» **WHAT IS REQUIRED**: Could you give the data below again, exactly and completely?

» **RECORDS FOR THIS EXERCISE**:
-- Start --

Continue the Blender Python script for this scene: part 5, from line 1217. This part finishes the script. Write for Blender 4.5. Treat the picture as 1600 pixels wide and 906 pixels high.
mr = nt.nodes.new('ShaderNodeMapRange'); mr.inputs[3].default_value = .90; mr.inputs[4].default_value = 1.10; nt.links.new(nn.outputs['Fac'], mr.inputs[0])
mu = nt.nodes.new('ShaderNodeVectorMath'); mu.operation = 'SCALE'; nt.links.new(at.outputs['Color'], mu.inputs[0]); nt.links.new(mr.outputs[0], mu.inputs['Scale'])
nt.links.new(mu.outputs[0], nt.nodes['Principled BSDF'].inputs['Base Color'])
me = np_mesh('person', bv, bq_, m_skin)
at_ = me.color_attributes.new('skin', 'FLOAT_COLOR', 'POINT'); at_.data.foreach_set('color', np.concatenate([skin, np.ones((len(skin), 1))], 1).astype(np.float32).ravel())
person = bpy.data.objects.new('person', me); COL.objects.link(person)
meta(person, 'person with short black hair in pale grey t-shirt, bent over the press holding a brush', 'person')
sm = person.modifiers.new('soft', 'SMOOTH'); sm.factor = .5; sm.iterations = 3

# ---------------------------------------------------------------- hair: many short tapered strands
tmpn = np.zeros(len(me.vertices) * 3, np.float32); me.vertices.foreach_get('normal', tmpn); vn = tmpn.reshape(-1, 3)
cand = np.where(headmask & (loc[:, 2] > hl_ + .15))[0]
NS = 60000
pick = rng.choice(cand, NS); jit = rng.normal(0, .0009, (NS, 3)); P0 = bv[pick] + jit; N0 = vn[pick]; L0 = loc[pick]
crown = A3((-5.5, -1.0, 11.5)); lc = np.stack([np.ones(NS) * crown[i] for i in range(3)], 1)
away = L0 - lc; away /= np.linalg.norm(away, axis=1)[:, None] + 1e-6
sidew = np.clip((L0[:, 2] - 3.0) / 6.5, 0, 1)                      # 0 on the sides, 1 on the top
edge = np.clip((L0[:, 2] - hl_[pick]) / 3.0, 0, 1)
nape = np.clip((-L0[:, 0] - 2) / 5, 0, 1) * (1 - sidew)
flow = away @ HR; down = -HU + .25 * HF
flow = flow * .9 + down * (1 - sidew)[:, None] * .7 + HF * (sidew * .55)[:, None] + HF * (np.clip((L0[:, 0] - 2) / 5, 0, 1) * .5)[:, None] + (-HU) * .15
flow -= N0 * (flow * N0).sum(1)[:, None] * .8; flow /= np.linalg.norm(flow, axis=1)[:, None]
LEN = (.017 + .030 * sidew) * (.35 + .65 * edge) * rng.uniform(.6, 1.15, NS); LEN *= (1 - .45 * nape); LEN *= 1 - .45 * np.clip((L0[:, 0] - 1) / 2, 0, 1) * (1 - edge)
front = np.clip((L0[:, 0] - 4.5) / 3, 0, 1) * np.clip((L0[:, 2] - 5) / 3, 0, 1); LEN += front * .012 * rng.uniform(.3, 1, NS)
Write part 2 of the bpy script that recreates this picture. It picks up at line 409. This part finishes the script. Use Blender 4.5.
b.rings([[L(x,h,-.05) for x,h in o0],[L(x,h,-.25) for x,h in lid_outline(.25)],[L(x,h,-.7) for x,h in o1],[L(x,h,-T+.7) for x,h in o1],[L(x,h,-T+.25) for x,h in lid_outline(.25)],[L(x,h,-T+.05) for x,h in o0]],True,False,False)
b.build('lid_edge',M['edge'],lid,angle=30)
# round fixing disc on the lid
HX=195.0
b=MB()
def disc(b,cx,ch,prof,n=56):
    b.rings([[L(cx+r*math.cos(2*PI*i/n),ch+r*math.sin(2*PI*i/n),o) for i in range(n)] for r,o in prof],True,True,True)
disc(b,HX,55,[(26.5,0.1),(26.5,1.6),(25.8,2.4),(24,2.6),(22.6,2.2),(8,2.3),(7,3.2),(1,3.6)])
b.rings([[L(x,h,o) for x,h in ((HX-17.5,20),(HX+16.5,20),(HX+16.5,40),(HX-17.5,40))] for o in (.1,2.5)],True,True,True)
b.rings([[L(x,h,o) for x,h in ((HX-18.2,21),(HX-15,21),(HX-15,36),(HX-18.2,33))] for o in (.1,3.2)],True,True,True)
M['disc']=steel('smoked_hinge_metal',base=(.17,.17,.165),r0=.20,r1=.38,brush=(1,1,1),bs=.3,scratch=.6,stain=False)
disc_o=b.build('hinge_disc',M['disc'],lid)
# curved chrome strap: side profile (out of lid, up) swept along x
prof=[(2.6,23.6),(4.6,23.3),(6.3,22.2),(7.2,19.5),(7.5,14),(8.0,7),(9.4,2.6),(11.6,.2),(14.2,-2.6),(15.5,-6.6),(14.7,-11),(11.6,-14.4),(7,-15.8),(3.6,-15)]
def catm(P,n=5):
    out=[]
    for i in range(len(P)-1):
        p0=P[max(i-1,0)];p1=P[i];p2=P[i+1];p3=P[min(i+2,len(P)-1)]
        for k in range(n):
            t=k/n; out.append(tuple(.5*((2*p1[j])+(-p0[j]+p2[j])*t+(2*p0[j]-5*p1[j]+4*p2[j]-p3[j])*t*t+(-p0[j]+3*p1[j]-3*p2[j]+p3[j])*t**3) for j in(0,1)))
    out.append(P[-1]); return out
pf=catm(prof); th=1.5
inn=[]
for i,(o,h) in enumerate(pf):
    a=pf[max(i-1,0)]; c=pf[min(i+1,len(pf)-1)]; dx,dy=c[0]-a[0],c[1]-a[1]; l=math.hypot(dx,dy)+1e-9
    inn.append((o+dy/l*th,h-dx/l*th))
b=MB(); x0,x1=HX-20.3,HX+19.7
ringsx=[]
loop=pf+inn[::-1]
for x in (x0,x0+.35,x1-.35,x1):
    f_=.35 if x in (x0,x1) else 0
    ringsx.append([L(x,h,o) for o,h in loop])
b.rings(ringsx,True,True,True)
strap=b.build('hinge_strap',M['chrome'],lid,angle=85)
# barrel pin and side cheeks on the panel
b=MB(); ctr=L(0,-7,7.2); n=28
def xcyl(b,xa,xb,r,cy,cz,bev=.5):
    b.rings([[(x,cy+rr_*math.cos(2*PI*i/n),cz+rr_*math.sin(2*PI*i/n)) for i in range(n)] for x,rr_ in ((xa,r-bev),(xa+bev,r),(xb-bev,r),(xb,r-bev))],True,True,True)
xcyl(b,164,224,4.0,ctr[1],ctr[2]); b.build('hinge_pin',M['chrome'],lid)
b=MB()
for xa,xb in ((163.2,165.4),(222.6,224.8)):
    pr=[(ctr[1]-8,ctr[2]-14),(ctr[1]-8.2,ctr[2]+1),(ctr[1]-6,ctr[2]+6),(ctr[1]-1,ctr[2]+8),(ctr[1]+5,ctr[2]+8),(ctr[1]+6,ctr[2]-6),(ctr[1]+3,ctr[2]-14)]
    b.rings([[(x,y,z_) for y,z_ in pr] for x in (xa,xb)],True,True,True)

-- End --

» **ANSWER BELOW**:
Continue the Blender Python script for this scene: part 5, from line 1217. This part finishes the script. Write for Blender 4.5. Treat the picture as 1600 pixels wide and 906 pixels high.
mr = nt.nodes.new('ShaderNodeMapRange'); mr.inputs[3].default_value = .90; mr.inputs[4].default_value = 1.10; nt.links.new(nn.outputs['Fac'], mr.inputs[0])
mu = nt.nodes.new('ShaderNodeVectorMath'); mu.operation = 'SCALE'; nt.links.new(at.outputs['Color'], mu.inputs[0]); nt.links.new(mr.outputs[0], mu.inputs['Scale'])
nt.links.new(mu.outputs[0], nt.nodes['Principled BSDF'].inputs['Base Color'])
me = np_mesh('person', bv, bq_, m_skin)
at_ = me.color_attributes.new('skin', 'FLOAT_COLOR', 'POINT'); at_.data.foreach_set('color', np.concatenate([skin, np.ones((len(skin), 1))], 1).astype(np.float32).ravel())
person = bpy.data.objects.new('person', me); COL.objects.link(person)
meta(person, 'person with short black hair in pale grey t-shirt, bent over the press holding a brush', 'person')
sm = person.modifiers.new('soft', 'SMOOTH'); sm.factor = .5; sm.iterations = 3

# ---------------------------------------------------------------- hair: many short tapered strands
tmpn = np.zeros(len(me.vertices) * 3, np.float32); me.vertices.foreach_get('normal', tmpn); vn = tmpn.reshape(-1, 3)
cand = np.where(headmask & (loc[:, 2] > hl_ + .15))[0]
NS = 60000
pick = rng.choice(cand, NS); jit = rng.normal(0, .0009, (NS, 3)); P0 = bv[pick] + jit; N0 = vn[pick]; L0 = loc[pick]
crown = A3((-5.5, -1.0, 11.5)); lc = np.stack([np.ones(NS) * crown[i] for i in range(3)], 1)
away = L0 - lc; away /= np.linalg.norm(away, axis=1)[:, None] + 1e-6
sidew = np.clip((L0[:, 2] - 3.0) / 6.5, 0, 1)                      # 0 on the sides, 1 on the top
edge = np.clip((L0[:, 2] - hl_[pick]) / 3.0, 0, 1)
nape = np.clip((-L0[:, 0] - 2) / 5, 0, 1) * (1 - sidew)
flow = away @ HR; down = -HU + .25 * HF
flow = flow * .9 + down * (1 - sidew)[:, None] * .7 + HF * (sidew * .55)[:, None] + HF * (np.clip((L0[:, 0] - 2) / 5, 0, 1) * .5)[:, None] + (-HU) * .15
flow -= N0 * (flow * N0).sum(1)[:, None] * .8; flow /= np.linalg.norm(flow, axis=1)[:, None]
LEN = (.017 + .030 * sidew) * (.35 + .65 * edge) * rng.uniform(.6, 1.15, NS); LEN *= (1 - .45 * nape); LEN *= 1 - .45 * np.clip((L0[:, 0] - 1) / 2, 0, 1) * (1 - edge)
front = np.clip((L0[:, 0] - 4.5) / 3, 0, 1) * np.clip((L0[:, 2] - 5) / 3, 0, 1); LEN += front * .012 * rng.uniform(.3, 1, NS)
Write part 2 of the bpy script that recreates this picture. It picks up at line 409. This part finishes the script. Use Blender 4.5.
b.rings([[L(x,h,-.05) for x,h in o0],[L(x,h,-.25) for x,h in lid_outline(.25)],[L(x,h,-.7) for x,h in o1],[L(x,h,-T+.7) for x,h in o1],[L(x,h,-T+.25) for x,h in lid_outline(.25)],[L(x,h,-T+.05) for x,h in o0]],True,False,False)
b.build('lid_edge',M['edge'],lid,angle=30)
# round fixing disc on the lid
HX=195.0
b=MB()
def disc(b,cx,ch,prof,n=56):
    b.rings([[L(cx+r*math.cos(2*PI*i/n),ch+r*math.sin(2*PI*i/n),o) for i in range(n)] for r,o in prof],True,True,True)
disc(b,HX,55,[(26.5,0.1),(26.5,1.6),(25.8,2.4),(24,2.6),(22.6,2.2),(8,2.3),(7,3.2),(1,3.6)])
b.rings([[L(x,h,o) for x,h in ((HX-17.5,20),(HX+16.5,20),(HX+16.5,40),(HX-17.5,40))] for o in (.1,2.5)],True,True,True)
b.rings([[L(x,h,o) for x,h in ((HX-18.2,21),(HX-15,21),(HX-15,36),(HX-18.2,33))] for o in (.1,3.2)],True,True,True)
M['disc']=steel('smoked_hinge_metal',base=(.17,.17,.165),r0=.20,r1=.38,brush=(1,1,1),bs=.3,scratch=.6,stain=False)
disc_o=b.build('hinge_disc',M['disc'],lid)
# curved chrome strap: side profile (out of lid, up) swept along x
prof=[(2.6,23.6),(4.6,23.3),(6.3,22.2),(7.2,19.5),(7.5,14),(8.0,7),(9.4,2.6),(11.6,.2),(14.2,-2.6),(15.5,-6.6),(14.7,-11),(11.6,-14.4),(7,-15.8),(3.6,-15)]
def catm(P,n=5):
    out=[]
    for i in range(len(P)-1):
        p0=P[max(i-1,0)];p1=P[i];p2=P[i+1];p3=P[min(i+2,len(P)-1)]
        for k in range(n):
            t=k/n; out.append(tuple(.5*((2*p1[j])+(-p0[j]+p2[j])*t+(2*p0[j]-5*p1[j]+4*p2[j]-p3[j])*t*t+(-p0[j]+3*p1[j]-3*p2[j]+p3[j])*t**3) for j in(0,1)))
    out.append(P[-1]); return out
pf=catm(prof); th=1.5
inn=[]
for i,(o,h) in enumerate(pf):
    a=pf[max(i-1,0)]; c=pf[min(i+1,len(pf)-1)]; dx,dy=c[0]-a[0],c[1]-a[1]; l=math.hypot(dx,dy)+1e-9
    inn.append((o+dy/l*th,h-dx/l*th))
b=MB(); x0,x1=HX-20.3,HX+19.7
ringsx=[]
loop=pf+inn[::-1]
for x in (x0,x0+.35,x1-.35,x1):
    f_=.35 if x in (x0,x1) else 0
    ringsx.append([L(x,h,o) for o,h in loop])
b.rings(ringsx,True,True,True)
strap=b.build('hinge_strap',M['chrome'],lid,angle=85)
# barrel pin and side cheeks on the panel
b=MB(); ctr=L(0,-7,7.2); n=28
def xcyl(b,xa,xb,r,cy,cz,bev=.5):
    b.rings([[(x,cy+rr_*math.cos(2*PI*i/n),cz+rr_*math.sin(2*PI*i/n)) for i in range(n)] for x,rr_ in ((xa,r-bev),(xa+bev,r),(xb-bev,r),(xb,r-bev))],True,True,True)
xcyl(b,164,224,4.0,ctr[1],ctr[2]); b.build('hinge_pin',M['chrome'],lid)
b=MB()
for xa,xb in ((163.2,165.4),(222.6,224.8)):
    pr=[(ctr[1]-8,ctr[2]-14),(ctr[1]-8.2,ctr[2]+1),(ctr[1]-6,ctr[2]+6),(ctr[1]-1,ctr[2]+8),(ctr[1]+5,ctr[2]+8),(ctr[1]+6,ctr[2]-6),(ctr[1]+3,ctr[2]-14)]
    b.rings([[(x,y,z_) for y,z_ in pr] for x in (xa,xb)],True,True,True)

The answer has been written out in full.